§ Dataset records
* * * * * * * * *

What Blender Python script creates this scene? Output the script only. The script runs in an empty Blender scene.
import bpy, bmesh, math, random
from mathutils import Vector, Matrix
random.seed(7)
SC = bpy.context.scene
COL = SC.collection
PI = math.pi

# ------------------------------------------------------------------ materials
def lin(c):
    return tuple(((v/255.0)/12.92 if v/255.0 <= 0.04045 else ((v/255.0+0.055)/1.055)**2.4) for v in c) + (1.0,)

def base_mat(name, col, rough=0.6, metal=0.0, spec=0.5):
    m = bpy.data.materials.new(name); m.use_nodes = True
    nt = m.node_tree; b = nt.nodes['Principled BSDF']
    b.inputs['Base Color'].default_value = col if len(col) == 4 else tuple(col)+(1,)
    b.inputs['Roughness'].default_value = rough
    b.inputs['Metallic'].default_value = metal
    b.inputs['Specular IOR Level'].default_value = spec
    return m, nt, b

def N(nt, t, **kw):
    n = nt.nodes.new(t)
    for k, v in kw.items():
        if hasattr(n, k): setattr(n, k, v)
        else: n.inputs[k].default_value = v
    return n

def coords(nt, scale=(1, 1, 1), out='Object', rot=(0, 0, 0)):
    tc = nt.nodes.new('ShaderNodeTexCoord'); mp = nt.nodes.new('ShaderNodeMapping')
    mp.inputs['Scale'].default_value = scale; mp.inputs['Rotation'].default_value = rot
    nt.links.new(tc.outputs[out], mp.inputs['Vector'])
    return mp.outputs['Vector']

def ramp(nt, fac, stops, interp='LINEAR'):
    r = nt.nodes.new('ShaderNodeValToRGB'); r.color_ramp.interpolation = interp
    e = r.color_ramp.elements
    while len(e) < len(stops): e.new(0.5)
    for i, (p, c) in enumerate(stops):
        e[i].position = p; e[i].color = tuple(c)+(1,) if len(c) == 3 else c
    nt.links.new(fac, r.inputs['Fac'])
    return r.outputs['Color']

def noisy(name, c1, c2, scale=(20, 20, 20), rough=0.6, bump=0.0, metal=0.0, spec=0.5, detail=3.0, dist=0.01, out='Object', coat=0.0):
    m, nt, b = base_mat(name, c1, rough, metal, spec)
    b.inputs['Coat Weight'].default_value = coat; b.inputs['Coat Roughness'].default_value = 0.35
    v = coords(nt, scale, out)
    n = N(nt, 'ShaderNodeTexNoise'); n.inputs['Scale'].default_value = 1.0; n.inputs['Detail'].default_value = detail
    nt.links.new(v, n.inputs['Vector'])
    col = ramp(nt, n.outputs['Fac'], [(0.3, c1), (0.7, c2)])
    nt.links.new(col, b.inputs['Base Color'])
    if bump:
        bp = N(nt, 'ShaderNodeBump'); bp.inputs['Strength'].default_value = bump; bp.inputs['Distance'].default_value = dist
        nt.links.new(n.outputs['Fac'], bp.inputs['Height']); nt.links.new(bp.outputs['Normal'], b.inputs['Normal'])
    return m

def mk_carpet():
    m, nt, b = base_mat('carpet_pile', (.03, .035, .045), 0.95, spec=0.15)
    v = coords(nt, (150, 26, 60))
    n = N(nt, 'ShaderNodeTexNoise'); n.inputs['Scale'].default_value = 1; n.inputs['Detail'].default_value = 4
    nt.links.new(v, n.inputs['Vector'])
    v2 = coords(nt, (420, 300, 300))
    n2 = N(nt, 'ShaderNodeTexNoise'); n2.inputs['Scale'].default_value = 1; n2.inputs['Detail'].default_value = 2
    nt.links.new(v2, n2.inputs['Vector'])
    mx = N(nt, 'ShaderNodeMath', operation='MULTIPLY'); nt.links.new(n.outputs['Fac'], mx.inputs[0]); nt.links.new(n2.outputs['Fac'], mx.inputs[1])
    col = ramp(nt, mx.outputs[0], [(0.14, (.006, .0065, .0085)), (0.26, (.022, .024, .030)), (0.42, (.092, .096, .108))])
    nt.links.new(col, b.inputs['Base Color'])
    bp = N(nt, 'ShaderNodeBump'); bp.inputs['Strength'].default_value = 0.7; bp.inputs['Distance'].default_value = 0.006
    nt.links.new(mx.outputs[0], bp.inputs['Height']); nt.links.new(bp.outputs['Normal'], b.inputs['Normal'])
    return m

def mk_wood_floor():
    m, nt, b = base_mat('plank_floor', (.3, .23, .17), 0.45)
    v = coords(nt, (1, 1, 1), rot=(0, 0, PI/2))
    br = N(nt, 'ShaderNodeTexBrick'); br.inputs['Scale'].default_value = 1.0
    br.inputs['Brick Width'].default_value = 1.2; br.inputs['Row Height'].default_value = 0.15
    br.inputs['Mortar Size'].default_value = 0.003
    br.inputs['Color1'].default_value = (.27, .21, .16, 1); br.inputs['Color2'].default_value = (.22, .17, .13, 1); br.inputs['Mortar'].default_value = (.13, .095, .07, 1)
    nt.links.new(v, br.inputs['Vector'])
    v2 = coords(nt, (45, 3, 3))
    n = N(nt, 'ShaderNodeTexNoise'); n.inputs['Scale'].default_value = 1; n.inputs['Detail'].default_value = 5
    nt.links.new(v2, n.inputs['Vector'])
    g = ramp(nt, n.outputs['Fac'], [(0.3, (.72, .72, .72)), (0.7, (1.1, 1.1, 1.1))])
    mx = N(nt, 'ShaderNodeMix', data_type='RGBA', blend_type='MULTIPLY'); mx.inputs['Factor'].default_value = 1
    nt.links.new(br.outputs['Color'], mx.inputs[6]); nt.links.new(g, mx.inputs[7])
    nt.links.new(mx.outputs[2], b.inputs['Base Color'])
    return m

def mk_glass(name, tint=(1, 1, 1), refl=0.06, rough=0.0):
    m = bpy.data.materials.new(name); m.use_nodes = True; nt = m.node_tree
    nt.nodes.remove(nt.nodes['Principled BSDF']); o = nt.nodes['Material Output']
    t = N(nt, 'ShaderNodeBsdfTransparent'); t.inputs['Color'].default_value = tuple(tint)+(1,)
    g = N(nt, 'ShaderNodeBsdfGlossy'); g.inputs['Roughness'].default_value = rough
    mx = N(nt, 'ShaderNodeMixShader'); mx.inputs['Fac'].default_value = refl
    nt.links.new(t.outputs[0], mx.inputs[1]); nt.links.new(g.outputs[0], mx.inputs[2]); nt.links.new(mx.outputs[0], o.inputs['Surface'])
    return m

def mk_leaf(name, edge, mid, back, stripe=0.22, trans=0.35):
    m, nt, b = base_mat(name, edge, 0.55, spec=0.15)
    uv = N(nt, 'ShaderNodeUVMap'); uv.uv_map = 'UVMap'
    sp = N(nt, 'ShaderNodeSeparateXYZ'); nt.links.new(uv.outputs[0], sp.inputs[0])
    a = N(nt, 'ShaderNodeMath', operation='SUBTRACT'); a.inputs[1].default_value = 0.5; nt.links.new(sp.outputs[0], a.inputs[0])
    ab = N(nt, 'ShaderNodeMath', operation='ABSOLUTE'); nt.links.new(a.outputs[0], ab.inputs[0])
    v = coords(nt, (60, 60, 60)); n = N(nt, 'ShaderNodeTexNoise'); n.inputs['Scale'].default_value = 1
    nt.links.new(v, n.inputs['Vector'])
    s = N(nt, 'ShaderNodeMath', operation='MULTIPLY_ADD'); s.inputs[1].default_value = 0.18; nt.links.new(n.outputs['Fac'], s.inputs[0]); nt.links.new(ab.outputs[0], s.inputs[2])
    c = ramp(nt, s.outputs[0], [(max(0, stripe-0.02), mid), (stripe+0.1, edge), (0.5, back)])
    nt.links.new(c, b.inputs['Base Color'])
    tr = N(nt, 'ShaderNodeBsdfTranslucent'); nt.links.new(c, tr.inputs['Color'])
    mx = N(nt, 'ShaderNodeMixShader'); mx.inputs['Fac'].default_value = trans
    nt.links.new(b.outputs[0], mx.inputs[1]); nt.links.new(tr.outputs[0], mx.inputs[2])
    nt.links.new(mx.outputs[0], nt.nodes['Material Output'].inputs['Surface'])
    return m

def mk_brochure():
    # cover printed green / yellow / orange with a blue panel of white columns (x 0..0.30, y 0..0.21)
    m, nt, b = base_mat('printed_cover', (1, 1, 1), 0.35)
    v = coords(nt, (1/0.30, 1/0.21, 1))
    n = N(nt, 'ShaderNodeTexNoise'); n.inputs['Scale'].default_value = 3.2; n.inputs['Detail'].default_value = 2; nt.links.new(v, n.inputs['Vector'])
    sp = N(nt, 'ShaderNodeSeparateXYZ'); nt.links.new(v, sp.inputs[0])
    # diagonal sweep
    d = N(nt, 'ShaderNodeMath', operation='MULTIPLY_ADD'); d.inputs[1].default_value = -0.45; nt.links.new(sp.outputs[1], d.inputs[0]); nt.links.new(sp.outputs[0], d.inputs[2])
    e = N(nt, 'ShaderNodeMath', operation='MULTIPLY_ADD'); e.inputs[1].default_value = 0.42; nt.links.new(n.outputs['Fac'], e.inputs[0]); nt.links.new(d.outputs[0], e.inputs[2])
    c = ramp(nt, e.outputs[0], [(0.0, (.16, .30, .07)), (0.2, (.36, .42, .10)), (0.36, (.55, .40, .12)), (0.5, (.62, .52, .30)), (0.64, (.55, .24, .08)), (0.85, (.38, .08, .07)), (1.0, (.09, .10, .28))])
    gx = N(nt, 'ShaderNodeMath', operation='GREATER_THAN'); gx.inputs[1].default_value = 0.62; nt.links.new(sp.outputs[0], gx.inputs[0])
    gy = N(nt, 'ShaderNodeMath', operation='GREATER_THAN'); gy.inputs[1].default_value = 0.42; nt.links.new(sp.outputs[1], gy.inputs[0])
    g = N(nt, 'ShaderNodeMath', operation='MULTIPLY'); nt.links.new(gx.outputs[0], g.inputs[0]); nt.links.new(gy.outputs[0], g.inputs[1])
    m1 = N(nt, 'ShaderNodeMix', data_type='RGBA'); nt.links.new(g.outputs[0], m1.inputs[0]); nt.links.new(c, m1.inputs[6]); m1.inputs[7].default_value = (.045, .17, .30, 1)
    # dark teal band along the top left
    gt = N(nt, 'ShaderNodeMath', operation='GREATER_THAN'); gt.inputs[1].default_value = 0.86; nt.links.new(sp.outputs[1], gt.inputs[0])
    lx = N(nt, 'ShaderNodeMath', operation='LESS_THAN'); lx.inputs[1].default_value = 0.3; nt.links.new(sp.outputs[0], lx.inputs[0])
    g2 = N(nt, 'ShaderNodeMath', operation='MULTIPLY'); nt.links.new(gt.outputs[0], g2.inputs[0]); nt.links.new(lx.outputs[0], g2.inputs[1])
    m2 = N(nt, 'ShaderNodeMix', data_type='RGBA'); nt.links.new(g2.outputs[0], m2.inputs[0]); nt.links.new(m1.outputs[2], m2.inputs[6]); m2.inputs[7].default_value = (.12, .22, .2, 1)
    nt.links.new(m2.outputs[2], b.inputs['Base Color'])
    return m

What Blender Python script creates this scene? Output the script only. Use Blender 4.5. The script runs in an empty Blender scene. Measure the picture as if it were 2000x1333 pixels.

* * * * * * * * *

§ The task
Reprint the data above from the opening line to the line holding "return mp.outputs['Vector']", inclusive, and nothing else.

§ Worked answer
What Blender Python script creates this scene? Output the script only. The script runs in an empty Blender scene.
import bpy, bmesh, math, random
from mathutils import Vector, Matrix
random.seed(7)
SC = bpy.context.scene
COL = SC.collection
PI = math.pi

# ------------------------------------------------------------------ materials
def lin(c):
    return tuple(((v/255.0)/12.92 if v/255.0 <= 0.04045 else ((v/255.0+0.055)/1.055)**2.4) for v in c) + (1.0,)

def base_mat(name, col, rough=0.6, metal=0.0, spec=0.5):
    m = bpy.data.materials.new(name); m.use_nodes = True
    nt = m.node_tree; b = nt.nodes['Principled BSDF']
    b.inputs['Base Color'].default_value = col if len(col) == 4 else tuple(col)+(1,)
    b.inputs['Roughness'].default_value = rough
    b.inputs['Metallic'].default_value = metal
    b.inputs['Specular IOR Level'].default_value = spec
    return m, nt, b

def N(nt, t, **kw):
    n = nt.nodes.new(t)
    for k, v in kw.items():
        if hasattr(n, k): setattr(n, k, v)
        else: n.inputs[k].default_value = v
    return n

def coords(nt, scale=(1, 1, 1), out='Object', rot=(0, 0, 0)):
    tc = nt.nodes.new('ShaderNodeTexCoord'); mp = nt.nodes.new('ShaderNodeMapping')
    mp.inputs['Scale'].default_value = scale; mp.inputs['Rotation'].default_value = rot
    nt.links.new(tc.outputs[out], mp.inputs['Vector'])
    return mp.outputs['Vector']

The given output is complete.